### THE REQUEST
Output all of the data below exactly as given.

### DATA PROVIDED
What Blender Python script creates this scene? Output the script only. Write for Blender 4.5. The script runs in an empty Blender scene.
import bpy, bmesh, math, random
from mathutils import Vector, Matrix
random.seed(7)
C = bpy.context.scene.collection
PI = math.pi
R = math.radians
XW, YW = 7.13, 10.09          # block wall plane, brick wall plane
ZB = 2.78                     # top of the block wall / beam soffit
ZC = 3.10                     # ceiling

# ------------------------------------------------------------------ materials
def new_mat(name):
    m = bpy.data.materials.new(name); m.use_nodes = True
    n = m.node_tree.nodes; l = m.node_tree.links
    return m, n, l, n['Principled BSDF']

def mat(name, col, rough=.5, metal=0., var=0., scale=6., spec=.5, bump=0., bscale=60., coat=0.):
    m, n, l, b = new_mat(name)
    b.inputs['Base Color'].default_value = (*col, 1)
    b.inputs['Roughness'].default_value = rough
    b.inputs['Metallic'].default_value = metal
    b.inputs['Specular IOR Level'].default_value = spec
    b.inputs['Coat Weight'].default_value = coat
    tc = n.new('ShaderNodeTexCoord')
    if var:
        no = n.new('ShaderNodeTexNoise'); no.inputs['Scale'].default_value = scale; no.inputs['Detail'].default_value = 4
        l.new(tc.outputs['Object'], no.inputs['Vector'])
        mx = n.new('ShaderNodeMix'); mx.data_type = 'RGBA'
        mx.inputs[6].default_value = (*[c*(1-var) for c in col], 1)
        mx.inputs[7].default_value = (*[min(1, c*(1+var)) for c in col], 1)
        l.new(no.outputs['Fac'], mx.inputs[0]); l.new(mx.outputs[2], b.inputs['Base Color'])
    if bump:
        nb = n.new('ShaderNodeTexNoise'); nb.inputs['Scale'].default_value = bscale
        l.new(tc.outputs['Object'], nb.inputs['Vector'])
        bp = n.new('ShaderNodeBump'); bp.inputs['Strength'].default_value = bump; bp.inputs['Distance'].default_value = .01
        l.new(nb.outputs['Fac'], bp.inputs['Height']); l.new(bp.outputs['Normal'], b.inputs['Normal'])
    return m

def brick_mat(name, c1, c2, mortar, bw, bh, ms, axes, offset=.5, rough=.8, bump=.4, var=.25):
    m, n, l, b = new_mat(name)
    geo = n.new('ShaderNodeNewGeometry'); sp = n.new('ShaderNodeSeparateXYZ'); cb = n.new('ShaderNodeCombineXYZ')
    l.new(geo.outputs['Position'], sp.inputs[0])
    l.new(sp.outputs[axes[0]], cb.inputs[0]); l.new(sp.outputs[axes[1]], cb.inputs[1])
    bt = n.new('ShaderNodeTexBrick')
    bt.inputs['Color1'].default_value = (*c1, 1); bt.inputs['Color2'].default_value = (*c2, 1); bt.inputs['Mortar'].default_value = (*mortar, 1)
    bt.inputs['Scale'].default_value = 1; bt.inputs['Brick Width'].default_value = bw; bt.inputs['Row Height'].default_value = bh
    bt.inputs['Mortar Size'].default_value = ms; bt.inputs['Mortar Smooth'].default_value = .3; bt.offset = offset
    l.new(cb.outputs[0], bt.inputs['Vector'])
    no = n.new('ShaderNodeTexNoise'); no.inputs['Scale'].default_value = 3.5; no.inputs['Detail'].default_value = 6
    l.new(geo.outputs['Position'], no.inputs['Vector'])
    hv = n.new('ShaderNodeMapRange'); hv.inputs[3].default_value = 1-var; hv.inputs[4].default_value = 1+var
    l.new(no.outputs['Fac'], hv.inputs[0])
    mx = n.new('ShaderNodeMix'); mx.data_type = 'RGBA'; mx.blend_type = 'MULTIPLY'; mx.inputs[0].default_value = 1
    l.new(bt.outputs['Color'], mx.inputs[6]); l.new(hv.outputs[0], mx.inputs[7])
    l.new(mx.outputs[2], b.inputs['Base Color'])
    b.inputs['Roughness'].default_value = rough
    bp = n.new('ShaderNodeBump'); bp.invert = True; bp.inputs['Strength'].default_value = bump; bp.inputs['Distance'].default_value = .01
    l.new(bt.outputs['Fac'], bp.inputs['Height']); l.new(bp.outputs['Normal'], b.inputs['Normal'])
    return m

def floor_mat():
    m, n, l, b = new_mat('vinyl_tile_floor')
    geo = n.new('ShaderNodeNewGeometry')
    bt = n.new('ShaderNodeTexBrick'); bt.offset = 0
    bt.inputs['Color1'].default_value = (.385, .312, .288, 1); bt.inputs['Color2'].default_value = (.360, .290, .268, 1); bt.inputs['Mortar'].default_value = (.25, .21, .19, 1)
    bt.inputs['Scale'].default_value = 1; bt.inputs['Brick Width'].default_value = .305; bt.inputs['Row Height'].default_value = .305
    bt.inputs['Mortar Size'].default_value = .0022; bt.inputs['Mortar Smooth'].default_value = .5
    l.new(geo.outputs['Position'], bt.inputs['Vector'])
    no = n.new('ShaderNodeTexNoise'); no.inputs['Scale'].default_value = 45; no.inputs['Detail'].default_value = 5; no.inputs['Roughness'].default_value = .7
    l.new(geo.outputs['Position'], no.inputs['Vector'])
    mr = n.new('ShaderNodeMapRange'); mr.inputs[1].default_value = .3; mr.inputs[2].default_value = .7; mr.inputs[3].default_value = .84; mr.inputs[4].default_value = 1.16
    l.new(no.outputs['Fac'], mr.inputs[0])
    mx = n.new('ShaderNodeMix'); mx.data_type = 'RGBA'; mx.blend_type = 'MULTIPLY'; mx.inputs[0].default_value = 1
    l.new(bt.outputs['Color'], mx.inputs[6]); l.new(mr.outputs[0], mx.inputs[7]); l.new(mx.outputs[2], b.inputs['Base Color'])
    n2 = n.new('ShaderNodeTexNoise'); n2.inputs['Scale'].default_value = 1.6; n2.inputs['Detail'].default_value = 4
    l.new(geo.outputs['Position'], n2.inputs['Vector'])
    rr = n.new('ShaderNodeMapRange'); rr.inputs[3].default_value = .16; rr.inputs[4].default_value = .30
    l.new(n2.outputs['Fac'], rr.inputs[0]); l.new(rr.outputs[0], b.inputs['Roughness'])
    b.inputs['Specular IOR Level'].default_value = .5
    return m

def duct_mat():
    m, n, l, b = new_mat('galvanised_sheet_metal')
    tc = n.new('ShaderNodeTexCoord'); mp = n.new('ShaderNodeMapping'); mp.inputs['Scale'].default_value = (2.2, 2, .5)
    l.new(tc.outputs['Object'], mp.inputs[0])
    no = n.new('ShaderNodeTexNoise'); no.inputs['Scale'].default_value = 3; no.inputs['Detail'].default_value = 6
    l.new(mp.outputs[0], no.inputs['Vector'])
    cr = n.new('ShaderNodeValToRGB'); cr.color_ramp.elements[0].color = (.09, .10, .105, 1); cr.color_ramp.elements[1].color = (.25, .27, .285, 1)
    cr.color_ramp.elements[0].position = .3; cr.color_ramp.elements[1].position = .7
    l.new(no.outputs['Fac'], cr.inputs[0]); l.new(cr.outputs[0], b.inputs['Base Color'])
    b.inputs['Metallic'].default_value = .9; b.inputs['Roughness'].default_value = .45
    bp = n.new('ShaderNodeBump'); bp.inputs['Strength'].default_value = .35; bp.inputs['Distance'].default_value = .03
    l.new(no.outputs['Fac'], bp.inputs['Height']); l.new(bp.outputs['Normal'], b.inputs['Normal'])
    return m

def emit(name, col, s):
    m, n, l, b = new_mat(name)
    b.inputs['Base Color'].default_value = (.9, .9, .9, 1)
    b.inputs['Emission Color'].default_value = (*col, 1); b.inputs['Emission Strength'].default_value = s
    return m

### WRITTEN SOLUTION
What Blender Python script creates this scene? Output the script only. Write for Blender 4.5. The script runs in an empty Blender scene.
import bpy, bmesh, math, random
from mathutils import Vector, Matrix
random.seed(7)
C = bpy.context.scene.collection
PI = math.pi
R = math.radians
XW, YW = 7.13, 10.09          # block wall plane, brick wall plane
ZB = 2.78                     # top of the block wall / beam soffit
ZC = 3.10                     # ceiling

# ------------------------------------------------------------------ materials
def new_mat(name):
    m = bpy.data.materials.new(name); m.use_nodes = True
    n = m.node_tree.nodes; l = m.node_tree.links
    return m, n, l, n['Principled BSDF']

def mat(name, col, rough=.5, metal=0., var=0., scale=6., spec=.5, bump=0., bscale=60., coat=0.):
    m, n, l, b = new_mat(name)
    b.inputs['Base Color'].default_value = (*col, 1)
    b.inputs['Roughness'].default_value = rough
    b.inputs['Metallic'].default_value = metal
    b.inputs['Specular IOR Level'].default_value = spec
    b.inputs['Coat Weight'].default_value = coat
    tc = n.new('ShaderNodeTexCoord')
    if var:
        no = n.new('ShaderNodeTexNoise'); no.inputs['Scale'].default_value = scale; no.inputs['Detail'].default_value = 4
        l.new(tc.outputs['Object'], no.inputs['Vector'])
        mx = n.new('ShaderNodeMix'); mx.data_type = 'RGBA'
        mx.inputs[6].default_value = (*[c*(1-var) for c in col], 1)
        mx.inputs[7].default_value = (*[min(1, c*(1+var)) for c in col], 1)
        l.new(no.outputs['Fac'], mx.inputs[0]); l.new(mx.outputs[2], b.inputs['Base Color'])
    if bump:
        nb = n.new('ShaderNodeTexNoise'); nb.inputs['Scale'].default_value = bscale
        l.new(tc.outputs['Object'], nb.inputs['Vector'])
        bp = n.new('ShaderNodeBump'); bp.inputs['Strength'].default_value = bump; bp.inputs['Distance'].default_value = .01
        l.new(nb.outputs['Fac'], bp.inputs['Height']); l.new(bp.outputs['Normal'], b.inputs['Normal'])
    return m

def brick_mat(name, c1, c2, mortar, bw, bh, ms, axes, offset=.5, rough=.8, bump=.4, var=.25):
    m, n, l, b = new_mat(name)
    geo = n.new('ShaderNodeNewGeometry'); sp = n.new('ShaderNodeSeparateXYZ'); cb = n.new('ShaderNodeCombineXYZ')
    l.new(geo.outputs['Position'], sp.inputs[0])
    l.new(sp.outputs[axes[0]], cb.inputs[0]); l.new(sp.outputs[axes[1]], cb.inputs[1])
    bt = n.new('ShaderNodeTexBrick')
    bt.inputs['Color1'].default_value = (*c1, 1); bt.inputs['Color2'].default_value = (*c2, 1); bt.inputs['Mortar'].default_value = (*mortar, 1)
    bt.inputs['Scale'].default_value = 1; bt.inputs['Brick Width'].default_value = bw; bt.inputs['Row Height'].default_value = bh
    bt.inputs['Mortar Size'].default_value = ms; bt.inputs['Mortar Smooth'].default_value = .3; bt.offset = offset
    l.new(cb.outputs[0], bt.inputs['Vector'])
    no = n.new('ShaderNodeTexNoise'); no.inputs['Scale'].default_value = 3.5; no.inputs['Detail'].default_value = 6
    l.new(geo.outputs['Position'], no.inputs['Vector'])
    hv = n.new('ShaderNodeMapRange'); hv.inputs[3].default_value = 1-var; hv.inputs[4].default_value = 1+var
    l.new(no.outputs['Fac'], hv.inputs[0])
    mx = n.new('ShaderNodeMix'); mx.data_type = 'RGBA'; mx.blend_type = 'MULTIPLY'; mx.inputs[0].default_value = 1
    l.new(bt.outputs['Color'], mx.inputs[6]); l.new(hv.outputs[0], mx.inputs[7])
    l.new(mx.outputs[2], b.inputs['Base Color'])
    b.inputs['Roughness'].default_value = rough
    bp = n.new('ShaderNodeBump'); bp.invert = True; bp.inputs['Strength'].default_value = bump; bp.inputs['Distance'].default_value = .01
    l.new(bt.outputs['Fac'], bp.inputs['Height']); l.new(bp.outputs['Normal'], b.inputs['Normal'])
    return m

def floor_mat():
    m, n, l, b = new_mat('vinyl_tile_floor')
    geo = n.new('ShaderNodeNewGeometry')
    bt = n.new('ShaderNodeTexBrick'); bt.offset = 0
    bt.inputs['Color1'].default_value = (.385, .312, .288, 1); bt.inputs['Color2'].default_value = (.360, .290, .268, 1); bt.inputs['Mortar'].default_value = (.25, .21, .19, 1)
    bt.inputs['Scale'].default_value = 1; bt.inputs['Brick Width'].default_value = .305; bt.inputs['Row Height'].default_value = .305
    bt.inputs['Mortar Size'].default_value = .0022; bt.inputs['Mortar Smooth'].default_value = .5
    l.new(geo.outputs['Position'], bt.inputs['Vector'])
    no = n.new('ShaderNodeTexNoise'); no.inputs['Scale'].default_value = 45; no.inputs['Detail'].default_value = 5; no.inputs['Roughness'].default_value = .7
    l.new(geo.outputs['Position'], no.inputs['Vector'])
    mr = n.new('ShaderNodeMapRange'); mr.inputs[1].default_value = .3; mr.inputs[2].default_value = .7; mr.inputs[3].default_value = .84; mr.inputs[4].default_value = 1.16
    l.new(no.outputs['Fac'], mr.inputs[0])
    mx = n.new('ShaderNodeMix'); mx.data_type = 'RGBA'; mx.blend_type = 'MULTIPLY'; mx.inputs[0].default_value = 1
    l.new(bt.outputs['Color'], mx.inputs[6]); l.new(mr.outputs[0], mx.inputs[7]); l.new(mx.outputs[2], b.inputs['Base Color'])
    n2 = n.new('ShaderNodeTexNoise'); n2.inputs['Scale'].default_value = 1.6; n2.inputs['Detail'].default_value = 4
    l.new(geo.outputs['Position'], n2.inputs['Vector'])
    rr = n.new('ShaderNodeMapRange'); rr.inputs[3].default_value = .16; rr.inputs[4].default_value = .30
    l.new(n2.outputs['Fac'], rr.inputs[0]); l.new(rr.outputs[0], b.inputs['Roughness'])
    b.inputs['Specular IOR Level'].default_value = .5
    return m

def duct_mat():
    m, n, l, b = new_mat('galvanised_sheet_metal')
    tc = n.new('ShaderNodeTexCoord'); mp = n.new('ShaderNodeMapping'); mp.inputs['Scale'].default_value = (2.2, 2, .5)
    l.new(tc.outputs['Object'], mp.inputs[0])
    no = n.new('ShaderNodeTexNoise'); no.inputs['Scale'].default_value = 3; no.inputs['Detail'].default_value = 6
    l.new(mp.outputs[0], no.inputs['Vector'])
    cr = n.new('ShaderNodeValToRGB'); cr.color_ramp.elements[0].color = (.09, .10, .105, 1); cr.color_ramp.elements[1].color = (.25, .27, .285, 1)
    cr.color_ramp.elements[0].position = .3; cr.color_ramp.elements[1].position = .7
    l.new(no.outputs['Fac'], cr.inputs[0]); l.new(cr.outputs[0], b.inputs['Base Color'])
    b.inputs['Metallic'].default_value = .9; b.inputs['Roughness'].default_value = .45
    bp = n.new('ShaderNodeBump'); bp.inputs['Strength'].default_value = .35; bp.inputs['Distance'].default_value = .03
    l.new(no.outputs['Fac'], bp.inputs['Height']); l.new(bp.outputs['Normal'], b.inputs['Normal'])
    return m

def emit(name, col, s):
    m, n, l, b = new_mat(name)
    b.inputs['Base Color'].default_value = (.9, .9, .9, 1)
    b.inputs['Emission Color'].default_value = (*col, 1); b.inputs['Emission Strength'].default_value = s
    return m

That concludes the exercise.